A: I was on Equity's Council when [the musical] "Miss Saigon" was going to play on Broadway with Jonathan Price in the role of a Eurasian pimp, and Actors' Equity members protested that decision. I saw the possibilities for leadership in a sensitive area. I like taking responsibility, and here was a situation where there were two fundamental principles at stake. One was the redress of grievances about minority members who had been denied equal opportunity and access to roles even to the extent that roles specifically written for them were denied them. The other was the unfettered artistic autonomy that creative people in this business must enjoy.
[Former Equity president] Colleen Dewhurst also snookered me into [the presidency]. Colleen asked me to go out to dinner one night and she more or less wanted to know what I thought about possibly succeeding her. And I think the reason Colleen suggested me and the nominating committee nominated me is that they wanted a very activist person at the helm who was willing to attempt changing long-established patterns.
I was also very interested in the health care issue because it's affecting Equity as much as it is any other organization.
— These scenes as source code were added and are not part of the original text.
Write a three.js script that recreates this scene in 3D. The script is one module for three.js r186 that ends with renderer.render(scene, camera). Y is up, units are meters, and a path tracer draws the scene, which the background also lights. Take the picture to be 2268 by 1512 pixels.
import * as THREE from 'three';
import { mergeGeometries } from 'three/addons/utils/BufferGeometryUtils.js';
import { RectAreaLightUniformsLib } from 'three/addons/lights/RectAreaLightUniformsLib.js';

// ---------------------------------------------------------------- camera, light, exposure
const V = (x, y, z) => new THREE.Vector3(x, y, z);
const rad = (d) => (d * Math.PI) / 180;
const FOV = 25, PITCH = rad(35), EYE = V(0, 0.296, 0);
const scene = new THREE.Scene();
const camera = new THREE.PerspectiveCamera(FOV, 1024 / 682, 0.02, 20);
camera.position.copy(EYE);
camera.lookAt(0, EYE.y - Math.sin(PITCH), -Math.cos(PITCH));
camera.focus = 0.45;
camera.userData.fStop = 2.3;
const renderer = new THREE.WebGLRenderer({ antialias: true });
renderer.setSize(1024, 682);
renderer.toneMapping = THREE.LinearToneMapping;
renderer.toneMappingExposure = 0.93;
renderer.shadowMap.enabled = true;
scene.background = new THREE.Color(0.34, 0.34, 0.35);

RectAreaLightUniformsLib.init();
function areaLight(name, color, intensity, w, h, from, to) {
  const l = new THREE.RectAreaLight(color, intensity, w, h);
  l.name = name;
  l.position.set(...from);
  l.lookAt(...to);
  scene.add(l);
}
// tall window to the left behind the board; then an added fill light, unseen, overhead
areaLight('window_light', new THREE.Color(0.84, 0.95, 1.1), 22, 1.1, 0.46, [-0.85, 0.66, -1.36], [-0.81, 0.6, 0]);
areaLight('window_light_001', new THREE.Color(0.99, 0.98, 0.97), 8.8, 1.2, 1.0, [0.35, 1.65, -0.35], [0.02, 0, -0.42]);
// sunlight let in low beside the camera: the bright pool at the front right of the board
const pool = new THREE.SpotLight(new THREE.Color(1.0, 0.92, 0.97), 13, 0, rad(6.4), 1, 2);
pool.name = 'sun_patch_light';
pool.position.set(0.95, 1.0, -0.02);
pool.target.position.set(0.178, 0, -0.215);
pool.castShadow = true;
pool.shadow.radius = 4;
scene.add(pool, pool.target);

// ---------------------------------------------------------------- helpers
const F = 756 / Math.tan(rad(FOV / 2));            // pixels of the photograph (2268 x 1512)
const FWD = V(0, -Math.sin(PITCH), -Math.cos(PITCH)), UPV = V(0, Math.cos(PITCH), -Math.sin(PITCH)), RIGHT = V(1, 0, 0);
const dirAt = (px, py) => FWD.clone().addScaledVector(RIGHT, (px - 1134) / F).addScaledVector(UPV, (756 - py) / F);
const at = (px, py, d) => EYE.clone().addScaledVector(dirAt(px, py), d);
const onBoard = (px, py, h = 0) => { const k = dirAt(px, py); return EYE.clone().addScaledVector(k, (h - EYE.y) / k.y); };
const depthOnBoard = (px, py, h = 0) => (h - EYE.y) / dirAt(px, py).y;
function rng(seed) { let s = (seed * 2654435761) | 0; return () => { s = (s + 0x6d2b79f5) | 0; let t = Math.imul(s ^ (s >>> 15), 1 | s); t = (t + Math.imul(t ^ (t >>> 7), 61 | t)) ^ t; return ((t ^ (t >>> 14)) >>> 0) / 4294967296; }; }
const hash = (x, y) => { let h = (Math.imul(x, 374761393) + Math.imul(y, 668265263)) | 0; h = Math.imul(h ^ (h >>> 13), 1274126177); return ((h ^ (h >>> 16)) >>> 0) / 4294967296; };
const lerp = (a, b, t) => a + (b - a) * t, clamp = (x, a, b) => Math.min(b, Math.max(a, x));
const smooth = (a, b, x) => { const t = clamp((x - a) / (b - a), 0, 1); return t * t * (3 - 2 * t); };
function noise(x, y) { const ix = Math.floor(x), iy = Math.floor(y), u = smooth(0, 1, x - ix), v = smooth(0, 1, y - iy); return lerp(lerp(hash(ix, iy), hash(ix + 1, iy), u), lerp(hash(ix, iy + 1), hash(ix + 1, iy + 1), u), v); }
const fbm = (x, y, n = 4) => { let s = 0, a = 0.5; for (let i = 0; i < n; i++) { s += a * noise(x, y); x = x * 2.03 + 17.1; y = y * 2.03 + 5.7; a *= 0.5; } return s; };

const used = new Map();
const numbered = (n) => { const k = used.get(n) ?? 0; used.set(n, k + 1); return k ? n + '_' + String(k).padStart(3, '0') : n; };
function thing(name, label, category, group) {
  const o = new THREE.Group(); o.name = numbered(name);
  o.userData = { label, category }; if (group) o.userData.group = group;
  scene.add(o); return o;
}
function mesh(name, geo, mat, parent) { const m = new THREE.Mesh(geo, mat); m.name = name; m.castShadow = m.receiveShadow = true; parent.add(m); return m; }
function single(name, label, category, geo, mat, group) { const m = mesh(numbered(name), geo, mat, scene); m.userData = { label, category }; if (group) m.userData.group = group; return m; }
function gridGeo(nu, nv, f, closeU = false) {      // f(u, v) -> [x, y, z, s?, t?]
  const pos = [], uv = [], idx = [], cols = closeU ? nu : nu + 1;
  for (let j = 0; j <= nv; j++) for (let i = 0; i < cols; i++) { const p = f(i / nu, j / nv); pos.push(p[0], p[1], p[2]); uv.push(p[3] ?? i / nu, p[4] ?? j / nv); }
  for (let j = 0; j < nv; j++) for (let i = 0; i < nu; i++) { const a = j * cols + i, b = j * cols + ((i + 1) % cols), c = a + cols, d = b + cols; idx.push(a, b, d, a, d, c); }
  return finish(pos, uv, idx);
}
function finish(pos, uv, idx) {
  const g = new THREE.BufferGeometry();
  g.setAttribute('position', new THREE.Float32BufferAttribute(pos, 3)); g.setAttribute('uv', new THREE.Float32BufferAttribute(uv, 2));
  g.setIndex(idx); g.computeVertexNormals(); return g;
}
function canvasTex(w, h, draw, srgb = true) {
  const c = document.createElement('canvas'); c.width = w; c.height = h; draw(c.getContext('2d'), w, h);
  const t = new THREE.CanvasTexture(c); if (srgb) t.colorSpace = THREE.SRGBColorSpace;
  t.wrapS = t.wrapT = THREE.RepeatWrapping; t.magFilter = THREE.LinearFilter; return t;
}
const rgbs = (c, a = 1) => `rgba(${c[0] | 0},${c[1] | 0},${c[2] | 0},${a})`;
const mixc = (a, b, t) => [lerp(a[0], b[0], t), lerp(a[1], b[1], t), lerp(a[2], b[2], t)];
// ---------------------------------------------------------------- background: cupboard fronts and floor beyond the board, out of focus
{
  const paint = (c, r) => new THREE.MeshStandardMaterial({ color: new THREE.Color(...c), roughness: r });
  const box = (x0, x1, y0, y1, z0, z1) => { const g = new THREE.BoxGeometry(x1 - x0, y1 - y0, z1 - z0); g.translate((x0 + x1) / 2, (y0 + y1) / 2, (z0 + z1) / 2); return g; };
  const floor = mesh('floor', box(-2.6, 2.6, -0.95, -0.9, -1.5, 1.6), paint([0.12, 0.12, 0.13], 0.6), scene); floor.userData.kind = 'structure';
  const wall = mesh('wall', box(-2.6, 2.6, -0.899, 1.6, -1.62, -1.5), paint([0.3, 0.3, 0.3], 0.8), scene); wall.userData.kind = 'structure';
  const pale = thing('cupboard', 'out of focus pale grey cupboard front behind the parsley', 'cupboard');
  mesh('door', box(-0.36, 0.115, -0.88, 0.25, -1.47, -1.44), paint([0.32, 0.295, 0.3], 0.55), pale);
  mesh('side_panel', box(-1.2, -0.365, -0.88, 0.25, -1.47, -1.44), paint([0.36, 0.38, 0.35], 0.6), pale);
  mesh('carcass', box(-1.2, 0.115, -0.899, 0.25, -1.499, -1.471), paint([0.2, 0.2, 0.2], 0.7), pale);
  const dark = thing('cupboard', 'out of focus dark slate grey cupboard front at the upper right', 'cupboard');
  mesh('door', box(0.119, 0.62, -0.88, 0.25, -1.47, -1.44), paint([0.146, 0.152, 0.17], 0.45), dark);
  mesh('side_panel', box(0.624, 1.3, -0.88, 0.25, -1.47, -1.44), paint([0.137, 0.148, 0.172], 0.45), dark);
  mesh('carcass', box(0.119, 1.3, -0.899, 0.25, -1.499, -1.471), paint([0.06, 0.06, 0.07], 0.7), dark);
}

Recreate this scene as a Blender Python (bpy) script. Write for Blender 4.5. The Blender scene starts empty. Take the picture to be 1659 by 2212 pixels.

It's had a particularly devastating effect upon Equity because of the extraordinary incidence of AIDS in our community. [It's had] a catastrophic effect on the union's finances and viability of its health care plan and it even endangered to some extent its pension plan. And it's all very, very sad. But again it has relevance in terms of the larger society. The health care situation is not affecting simply Equity. It's affecting everybody.
Q: Have you ever thought of running for a political office?
A: And lose whatever influence I now have? Nobody would ever listen to me again.